Classroom lesson · Food · 🇨🇴 Colombia

Arepa - Colombia's favourite bread

A flat corn cake eaten at almost every meal, in dozens of different styles

Several golden arepas cooking on a griddle, some with melted cheese

Photo · Wikimedia Commons

What is it?

The arepa is a round, flat bread made from ground maize (corn). It has been eaten in the land that is now Colombia for thousands of years, long before Spanish explorers arrived. Today, Colombians eat arepas for breakfast, as a snack, and as a side dish at lunch and dinner. There are dozens of regional varieties.

Tell me more

To make a basic arepa, you mix ground corn flour with a little salt and water, shape the dough into a flat disc, and cook it on a griddle until golden on both sides. That's it. But the real variety comes in what you do next: split it open and fill it with cheese, butter or egg; top it with hogao sauce (a tomato and onion mix); stuff it with black beans and shredded chicken.

Different regions of Colombia have completely different arepa traditions. On the Atlantic coast, arepas are often thin and large, eaten plain. In Medellín and the Paisa region, the arepa is thick, small and always buttered. In Chocó on the Pacific coast, arepas are made with coconut milk. In Boyacá, there is the arepa de choclo - a sweet corn version.

Arepas have been around for at least 3,000 years. Indigenous peoples across Colombia and Venezuela were making them long before any European arrived. The word 'arepa' comes from the language of the Cumanagoto people. It is one of the oldest foods in the Americas still eaten every day.
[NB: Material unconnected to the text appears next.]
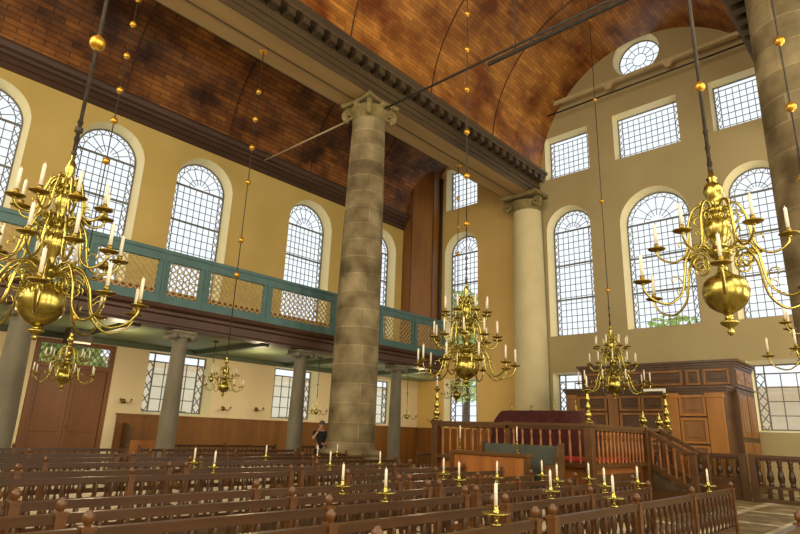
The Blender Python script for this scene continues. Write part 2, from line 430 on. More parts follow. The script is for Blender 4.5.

A plate of arepas on the table in Colombia is like bread in France or rice in Japan - it is so normal that it is barely noticed. But when Colombians live abroad, the thing they often miss most is a proper arepa, made from the right kind of corn flour, golden on both sides.

In the classroom

Walk your class through this in 15 minutes.

Talk together

Discussion prompts

  1. 01Arepas have been eaten for 3,000 years. What foods do you eat that have been around for a very long time?
  2. 02Every region of Colombia has its own arepa style. Why might the same basic ingredient (corn) turn into so many different foods in different places?
  3. 03If you were going to live abroad for a year, what food from home would you miss most?
Try this

Classroom activity

Map the arepa! Draw an outline map of Colombia. Mark these regions and label the arepa style each one is famous for: Atlantic coast (thin and large), Medellín (thick and buttered), Chocó (coconut milk), Boyacá (sweet corn). Then design your own 'class arepa' - what would you put in it?